Philippe Louis Rousseau, 2018
Le rectangle du tableau, que ce qui s’y encadre soit figuratif ou abstrait, régulé ou lâche, entraîne perspective, théâtre, histoire ou cliché — d’avant-garde ou du dimanche, d’une façon ou d’une autre. Au tout début des années 80, un groupe d’Étrangleurs issu du punk agrémente une chanson entêtante d’un clip orientalisant où le groupe en costumes et cols cassés, transpire lentement dans le classicisme d’une Égypte des pyramides. Clichés retournés qui établissent la distance flottante à une référence tue, qui devrait plus servir d’indice que de fin: nécessité du dispositif de la chicane, pour se défendre de ces attaques directes qui manquent leurs cibles à les détruire bêtement (puisqu’elles réapparaissent ailleurs et que l’inconnaissable demeure inentamé). Si Julien Audebert emprunte depuis un moment le dispositif de la chicane à l’occasion de ses photomontages, de ses films ou de ses installations, il en essaye désormais, apparemment plus sage, la formule peinte.

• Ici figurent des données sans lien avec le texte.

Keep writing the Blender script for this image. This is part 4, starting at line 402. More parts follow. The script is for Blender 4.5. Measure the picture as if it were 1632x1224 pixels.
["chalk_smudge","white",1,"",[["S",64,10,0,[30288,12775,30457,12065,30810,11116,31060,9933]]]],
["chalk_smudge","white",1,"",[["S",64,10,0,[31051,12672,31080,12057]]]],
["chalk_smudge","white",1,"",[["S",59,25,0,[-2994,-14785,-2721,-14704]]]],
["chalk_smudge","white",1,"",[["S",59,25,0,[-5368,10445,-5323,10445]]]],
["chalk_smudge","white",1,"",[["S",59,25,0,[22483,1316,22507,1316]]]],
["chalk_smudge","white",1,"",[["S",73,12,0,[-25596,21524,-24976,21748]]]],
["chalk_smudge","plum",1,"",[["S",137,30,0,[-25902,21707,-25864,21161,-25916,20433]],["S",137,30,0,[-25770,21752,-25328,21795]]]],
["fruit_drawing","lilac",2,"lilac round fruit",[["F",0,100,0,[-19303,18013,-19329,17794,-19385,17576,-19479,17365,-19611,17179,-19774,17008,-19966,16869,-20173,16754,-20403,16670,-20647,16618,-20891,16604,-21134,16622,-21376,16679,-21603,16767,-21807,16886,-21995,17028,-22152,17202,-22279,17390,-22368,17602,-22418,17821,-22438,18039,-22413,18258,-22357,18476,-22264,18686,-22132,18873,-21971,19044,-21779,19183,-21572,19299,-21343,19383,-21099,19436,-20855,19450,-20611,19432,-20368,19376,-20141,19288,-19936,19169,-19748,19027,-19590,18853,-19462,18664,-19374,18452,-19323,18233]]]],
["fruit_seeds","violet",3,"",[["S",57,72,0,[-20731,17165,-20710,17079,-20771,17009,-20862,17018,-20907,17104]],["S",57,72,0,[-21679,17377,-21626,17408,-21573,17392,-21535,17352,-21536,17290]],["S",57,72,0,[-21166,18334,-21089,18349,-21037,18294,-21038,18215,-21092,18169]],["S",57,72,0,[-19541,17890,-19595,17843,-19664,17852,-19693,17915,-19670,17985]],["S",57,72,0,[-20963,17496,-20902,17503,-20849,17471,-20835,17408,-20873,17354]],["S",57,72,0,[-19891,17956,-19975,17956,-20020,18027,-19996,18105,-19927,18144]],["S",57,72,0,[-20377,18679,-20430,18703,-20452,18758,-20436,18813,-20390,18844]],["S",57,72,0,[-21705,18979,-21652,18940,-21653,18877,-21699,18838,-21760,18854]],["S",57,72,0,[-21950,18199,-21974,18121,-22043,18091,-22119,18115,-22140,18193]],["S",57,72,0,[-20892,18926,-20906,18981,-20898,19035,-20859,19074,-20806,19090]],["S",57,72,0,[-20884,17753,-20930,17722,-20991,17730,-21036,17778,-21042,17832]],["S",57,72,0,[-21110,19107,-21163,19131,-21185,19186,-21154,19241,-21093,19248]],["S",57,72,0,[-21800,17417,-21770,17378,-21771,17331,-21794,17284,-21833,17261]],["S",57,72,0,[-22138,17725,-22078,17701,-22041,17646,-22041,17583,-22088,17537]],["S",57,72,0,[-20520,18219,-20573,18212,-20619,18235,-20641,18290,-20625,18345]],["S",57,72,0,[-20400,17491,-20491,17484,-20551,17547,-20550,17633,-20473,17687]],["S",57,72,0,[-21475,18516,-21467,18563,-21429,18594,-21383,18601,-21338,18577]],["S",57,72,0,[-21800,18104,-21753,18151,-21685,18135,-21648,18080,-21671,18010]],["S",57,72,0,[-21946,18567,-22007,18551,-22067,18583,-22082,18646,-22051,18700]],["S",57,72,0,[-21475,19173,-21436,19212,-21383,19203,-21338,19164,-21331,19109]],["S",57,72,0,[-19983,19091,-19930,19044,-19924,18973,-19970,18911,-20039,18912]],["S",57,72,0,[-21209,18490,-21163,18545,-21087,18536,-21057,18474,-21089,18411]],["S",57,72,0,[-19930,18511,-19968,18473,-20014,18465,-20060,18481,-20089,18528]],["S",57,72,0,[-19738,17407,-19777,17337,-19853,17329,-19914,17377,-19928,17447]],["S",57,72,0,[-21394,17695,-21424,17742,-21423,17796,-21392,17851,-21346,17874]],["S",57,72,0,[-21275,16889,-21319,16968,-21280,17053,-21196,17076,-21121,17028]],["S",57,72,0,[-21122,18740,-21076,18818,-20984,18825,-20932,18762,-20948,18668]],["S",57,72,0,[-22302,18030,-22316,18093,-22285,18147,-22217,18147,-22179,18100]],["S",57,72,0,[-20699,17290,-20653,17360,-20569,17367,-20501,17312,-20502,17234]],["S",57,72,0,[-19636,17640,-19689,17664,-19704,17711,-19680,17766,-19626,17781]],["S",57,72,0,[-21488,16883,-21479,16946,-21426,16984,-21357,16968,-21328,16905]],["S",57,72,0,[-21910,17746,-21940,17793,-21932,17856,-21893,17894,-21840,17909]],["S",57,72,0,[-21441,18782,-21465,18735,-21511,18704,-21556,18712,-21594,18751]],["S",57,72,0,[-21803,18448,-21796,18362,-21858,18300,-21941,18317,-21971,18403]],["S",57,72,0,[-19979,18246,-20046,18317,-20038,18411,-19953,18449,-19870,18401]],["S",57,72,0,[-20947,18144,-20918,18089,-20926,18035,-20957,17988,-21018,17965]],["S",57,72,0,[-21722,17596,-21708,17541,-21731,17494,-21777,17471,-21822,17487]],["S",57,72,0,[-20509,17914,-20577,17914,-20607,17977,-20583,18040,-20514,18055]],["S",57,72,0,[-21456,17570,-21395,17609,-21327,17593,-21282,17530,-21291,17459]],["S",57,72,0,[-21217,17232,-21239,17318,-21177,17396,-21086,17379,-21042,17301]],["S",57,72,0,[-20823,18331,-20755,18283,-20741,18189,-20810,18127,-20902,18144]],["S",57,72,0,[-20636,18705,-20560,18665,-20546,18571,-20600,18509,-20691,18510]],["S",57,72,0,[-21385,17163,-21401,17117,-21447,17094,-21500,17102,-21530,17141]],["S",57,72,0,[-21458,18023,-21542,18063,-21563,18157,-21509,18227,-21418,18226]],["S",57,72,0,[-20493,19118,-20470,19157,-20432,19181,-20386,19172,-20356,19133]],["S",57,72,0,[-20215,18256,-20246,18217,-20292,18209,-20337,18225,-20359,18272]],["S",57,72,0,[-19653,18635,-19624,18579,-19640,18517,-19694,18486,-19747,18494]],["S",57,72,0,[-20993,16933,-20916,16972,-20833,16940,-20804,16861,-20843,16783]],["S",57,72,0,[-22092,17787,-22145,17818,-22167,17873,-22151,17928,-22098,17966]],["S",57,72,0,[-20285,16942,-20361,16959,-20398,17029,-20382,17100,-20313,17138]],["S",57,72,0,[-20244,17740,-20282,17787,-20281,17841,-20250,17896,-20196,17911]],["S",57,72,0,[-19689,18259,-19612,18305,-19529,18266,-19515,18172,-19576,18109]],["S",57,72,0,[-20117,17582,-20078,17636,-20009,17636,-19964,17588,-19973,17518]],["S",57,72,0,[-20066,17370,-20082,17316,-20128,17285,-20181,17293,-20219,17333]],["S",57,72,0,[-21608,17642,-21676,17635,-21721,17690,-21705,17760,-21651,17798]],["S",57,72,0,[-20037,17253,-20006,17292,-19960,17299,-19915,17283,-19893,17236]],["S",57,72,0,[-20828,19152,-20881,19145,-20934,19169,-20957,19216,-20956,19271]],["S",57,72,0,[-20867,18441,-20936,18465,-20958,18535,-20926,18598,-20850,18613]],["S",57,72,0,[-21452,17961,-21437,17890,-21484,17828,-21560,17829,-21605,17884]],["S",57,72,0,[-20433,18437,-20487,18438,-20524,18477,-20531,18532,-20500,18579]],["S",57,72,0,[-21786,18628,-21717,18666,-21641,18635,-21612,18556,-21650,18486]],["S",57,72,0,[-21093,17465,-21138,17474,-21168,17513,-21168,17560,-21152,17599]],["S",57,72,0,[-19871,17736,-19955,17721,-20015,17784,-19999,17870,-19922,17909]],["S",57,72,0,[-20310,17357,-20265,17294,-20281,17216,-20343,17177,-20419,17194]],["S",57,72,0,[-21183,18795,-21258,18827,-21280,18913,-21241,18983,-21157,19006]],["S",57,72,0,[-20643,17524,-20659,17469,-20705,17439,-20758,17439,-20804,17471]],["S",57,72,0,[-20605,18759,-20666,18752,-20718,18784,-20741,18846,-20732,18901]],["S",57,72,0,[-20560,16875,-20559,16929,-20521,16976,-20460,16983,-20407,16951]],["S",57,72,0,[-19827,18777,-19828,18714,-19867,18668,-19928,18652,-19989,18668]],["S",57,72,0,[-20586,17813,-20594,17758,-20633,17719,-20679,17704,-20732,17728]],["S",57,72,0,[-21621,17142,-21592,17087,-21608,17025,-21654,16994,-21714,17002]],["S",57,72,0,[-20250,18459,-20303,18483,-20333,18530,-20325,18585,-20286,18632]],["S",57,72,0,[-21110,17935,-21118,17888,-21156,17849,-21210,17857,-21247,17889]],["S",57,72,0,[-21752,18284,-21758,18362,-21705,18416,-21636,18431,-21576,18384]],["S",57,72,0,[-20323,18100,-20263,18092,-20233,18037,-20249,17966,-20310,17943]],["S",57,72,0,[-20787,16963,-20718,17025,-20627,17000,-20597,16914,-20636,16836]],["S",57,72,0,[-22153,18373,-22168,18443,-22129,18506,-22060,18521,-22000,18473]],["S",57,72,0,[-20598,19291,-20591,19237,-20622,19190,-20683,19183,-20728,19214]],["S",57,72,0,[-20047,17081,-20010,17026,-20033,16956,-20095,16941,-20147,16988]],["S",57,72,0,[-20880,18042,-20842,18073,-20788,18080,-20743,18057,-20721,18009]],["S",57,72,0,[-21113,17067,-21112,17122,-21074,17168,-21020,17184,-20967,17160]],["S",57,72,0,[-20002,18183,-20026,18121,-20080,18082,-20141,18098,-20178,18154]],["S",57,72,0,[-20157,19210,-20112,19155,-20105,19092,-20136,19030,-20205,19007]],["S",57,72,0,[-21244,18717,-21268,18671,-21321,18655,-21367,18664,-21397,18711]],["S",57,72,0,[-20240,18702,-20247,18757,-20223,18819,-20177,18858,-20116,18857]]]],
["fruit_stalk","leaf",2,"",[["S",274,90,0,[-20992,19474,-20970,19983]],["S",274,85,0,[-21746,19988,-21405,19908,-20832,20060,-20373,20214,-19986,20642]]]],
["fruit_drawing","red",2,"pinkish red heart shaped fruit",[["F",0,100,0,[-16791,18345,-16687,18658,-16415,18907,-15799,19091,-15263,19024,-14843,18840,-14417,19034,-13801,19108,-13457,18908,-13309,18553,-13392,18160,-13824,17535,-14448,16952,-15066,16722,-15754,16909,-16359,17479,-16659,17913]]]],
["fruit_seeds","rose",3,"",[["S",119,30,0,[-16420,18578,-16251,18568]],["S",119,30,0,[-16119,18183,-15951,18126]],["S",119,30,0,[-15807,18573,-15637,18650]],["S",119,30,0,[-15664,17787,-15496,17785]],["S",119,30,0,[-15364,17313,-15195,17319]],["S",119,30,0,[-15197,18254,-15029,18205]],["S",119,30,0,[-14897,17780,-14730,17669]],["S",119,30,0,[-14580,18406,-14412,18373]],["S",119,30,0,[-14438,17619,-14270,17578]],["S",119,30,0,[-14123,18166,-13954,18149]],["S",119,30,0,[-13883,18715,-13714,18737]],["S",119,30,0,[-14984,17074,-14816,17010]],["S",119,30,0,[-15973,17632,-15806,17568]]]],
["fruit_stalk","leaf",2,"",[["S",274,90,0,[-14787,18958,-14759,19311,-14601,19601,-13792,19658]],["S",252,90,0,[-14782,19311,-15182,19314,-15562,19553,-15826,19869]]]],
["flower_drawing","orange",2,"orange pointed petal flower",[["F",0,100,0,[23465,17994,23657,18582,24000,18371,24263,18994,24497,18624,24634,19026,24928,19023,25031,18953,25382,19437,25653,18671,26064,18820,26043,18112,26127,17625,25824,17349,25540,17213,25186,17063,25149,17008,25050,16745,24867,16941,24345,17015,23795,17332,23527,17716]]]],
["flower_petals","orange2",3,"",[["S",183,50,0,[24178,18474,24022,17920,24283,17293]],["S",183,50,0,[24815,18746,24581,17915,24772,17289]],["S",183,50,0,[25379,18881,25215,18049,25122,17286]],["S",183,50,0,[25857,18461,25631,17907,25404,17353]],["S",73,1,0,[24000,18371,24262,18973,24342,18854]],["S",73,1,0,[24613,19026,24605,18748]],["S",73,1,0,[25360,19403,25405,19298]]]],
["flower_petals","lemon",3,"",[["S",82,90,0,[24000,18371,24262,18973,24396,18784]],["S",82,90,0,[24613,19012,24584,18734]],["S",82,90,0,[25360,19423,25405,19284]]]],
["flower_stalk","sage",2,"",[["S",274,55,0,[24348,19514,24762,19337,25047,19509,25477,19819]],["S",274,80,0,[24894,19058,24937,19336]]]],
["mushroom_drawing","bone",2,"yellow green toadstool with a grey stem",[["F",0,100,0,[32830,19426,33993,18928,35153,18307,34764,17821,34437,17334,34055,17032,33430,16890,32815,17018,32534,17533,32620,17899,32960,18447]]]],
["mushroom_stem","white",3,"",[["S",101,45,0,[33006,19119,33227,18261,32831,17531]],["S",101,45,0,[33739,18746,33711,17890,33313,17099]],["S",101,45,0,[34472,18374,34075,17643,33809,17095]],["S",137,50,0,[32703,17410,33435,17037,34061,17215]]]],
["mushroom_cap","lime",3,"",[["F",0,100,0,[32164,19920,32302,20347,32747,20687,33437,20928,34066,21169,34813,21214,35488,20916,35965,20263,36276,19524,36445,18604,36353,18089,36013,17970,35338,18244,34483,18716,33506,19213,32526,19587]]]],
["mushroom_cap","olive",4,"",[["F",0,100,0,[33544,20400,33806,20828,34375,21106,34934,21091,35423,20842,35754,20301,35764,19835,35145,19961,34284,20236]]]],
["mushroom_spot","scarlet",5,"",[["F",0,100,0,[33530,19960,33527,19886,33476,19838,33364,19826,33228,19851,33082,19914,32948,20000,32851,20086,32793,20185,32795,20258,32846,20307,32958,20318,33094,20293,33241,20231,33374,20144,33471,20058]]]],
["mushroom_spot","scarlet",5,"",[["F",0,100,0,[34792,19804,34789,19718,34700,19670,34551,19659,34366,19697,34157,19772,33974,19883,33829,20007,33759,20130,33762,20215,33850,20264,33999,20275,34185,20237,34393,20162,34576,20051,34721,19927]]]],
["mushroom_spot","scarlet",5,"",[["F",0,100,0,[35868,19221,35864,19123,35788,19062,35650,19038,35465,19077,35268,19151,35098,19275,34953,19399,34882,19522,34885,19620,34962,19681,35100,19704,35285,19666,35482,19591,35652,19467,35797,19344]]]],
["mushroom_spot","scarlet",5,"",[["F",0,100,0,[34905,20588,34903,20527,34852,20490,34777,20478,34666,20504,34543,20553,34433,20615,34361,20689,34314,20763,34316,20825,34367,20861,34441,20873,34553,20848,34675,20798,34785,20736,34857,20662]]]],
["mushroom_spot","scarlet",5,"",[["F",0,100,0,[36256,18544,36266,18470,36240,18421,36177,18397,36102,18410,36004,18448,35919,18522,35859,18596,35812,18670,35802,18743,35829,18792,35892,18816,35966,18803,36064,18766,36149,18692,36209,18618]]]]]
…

Un peu comme la chanson s’appuie sur un riff qui retourne à la langueur rythmée du clavecin qu’accompagne des images passées, la peinture peut encore contenir dans le tableau de la force et de l’illusion, un jeu du réel. Comme cette illusion d’une goutte noire qui apparaît entre un pouce et un index prêts à saisir le contre-jour (il suffit d’essayer pour le voir) accentue soudainement l’instant, des peintures nous parleraient de ce qui nous entoure et de la ruse nécessaire pour s’en approcher sans détruire le vernis qui le recouvre. Nous nous enfonçons tous dans les profondeurs des explications, du monde ou de nous même, maintenant qu’aucune de ces explications n’est garantie d’origine ou fournie au départ. Le vieux Vladimir ou le vieil Oscar ne démentiraient pas la chose : plus que jamais la ruse est nécessaire pour saisir la simplicité ou le naturel qui s’attardent probablement encore dans les coins si on les cherche.
Là où ce que nous sommes désormais censés appeler de la photographie cherchait le presque-documentaire à l’occasion d’un détour par le tableau et la mise en scène, dans un parcours parallèle et inverse à celui suivi par Jeff Wall il y a une quarantaine d’années, une peinture du détail et du moment qui pourraient faire série chercherait, ces jours-ci, la presque-fiction.